This paper shows how to build prediction intervals that give explicit, separate guarantees for the lower and upper tails of an outcome. Classical conformal prediction methods guarantee that a future value falls inside an interval with probability at least 1−α on average (marginal coverage). The authors extend that idea so practitioners can choose different error rates for the left tail (α−) and the right tail (α+), and get formal guarantees for each side at those levels.

The authors work within the split conformal prediction framework. They first build one-sided conformal intervals for each tail that meet the chosen tail-specific error rates. They then form a two-sided interval by intersecting the one-sided bounds. A key technical ingredient is a signed quantile-style conformity score that keeps the sign of the residual relative to an estimated conditional quantile, rather than truncating it as in existing methods. This lets the calibration step focus directionally on over- or under-prediction.

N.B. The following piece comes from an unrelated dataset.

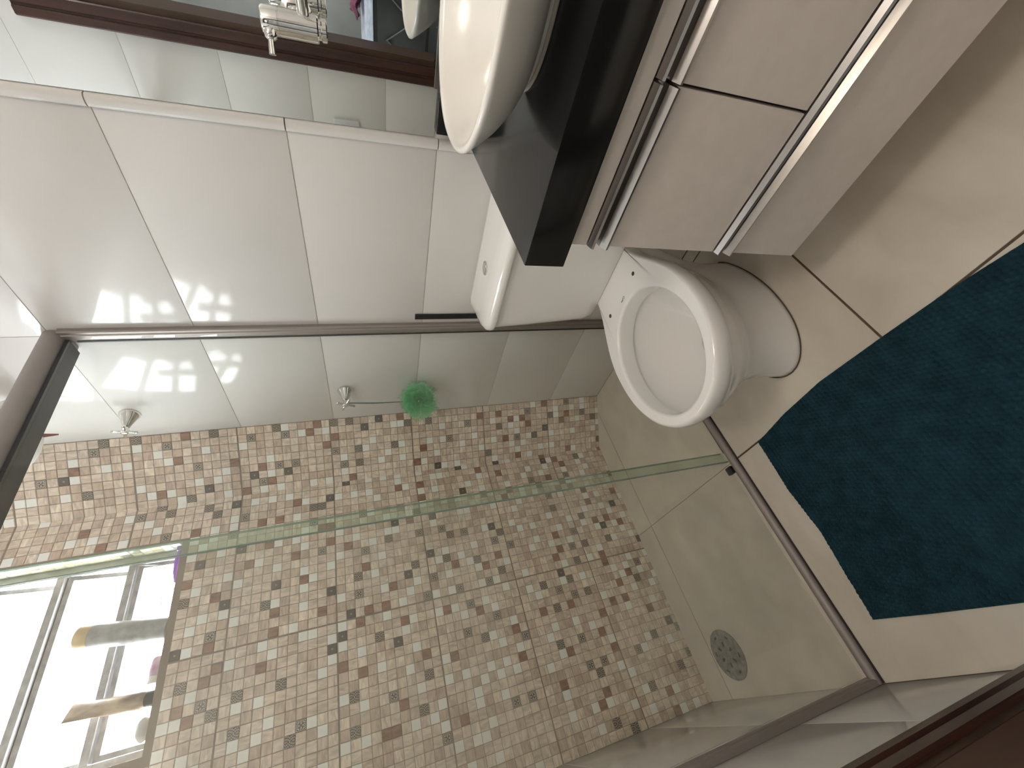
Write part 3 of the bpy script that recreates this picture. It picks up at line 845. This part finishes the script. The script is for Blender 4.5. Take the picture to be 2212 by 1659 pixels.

At a high level the method follows the usual split conformal recipe: split the data into a training set to fit a predictive model and a calibration set to compute conformity scores. The calibration scores determine quantile thresholds that control the probability of falling above the upper bound or below the lower bound. Under the usual exchangeability assumption (roughly: data points are interchangeable), the paper proves finite-sample guarantees for both each tail and the overall marginal coverage. When data are not exchangeable (for example, with temporal dependence or covariate shift), the authors give asymptotic versions of the guarantees.

This direction matters when the two tails have different consequences. The paper highlights finance as an example: an investor may tolerate some upside risk but needs strict control of large losses in the left tail. Simulations reported in the paper show improved directional calibration compared with standard two-sided conformal intervals, especially for skewed or heavy-tailed outcomes. The signed quantile conformity score is reported to outperform the truncated alternative in those settings. The authors also illustrate the approach on a financial example where left-tail control is important.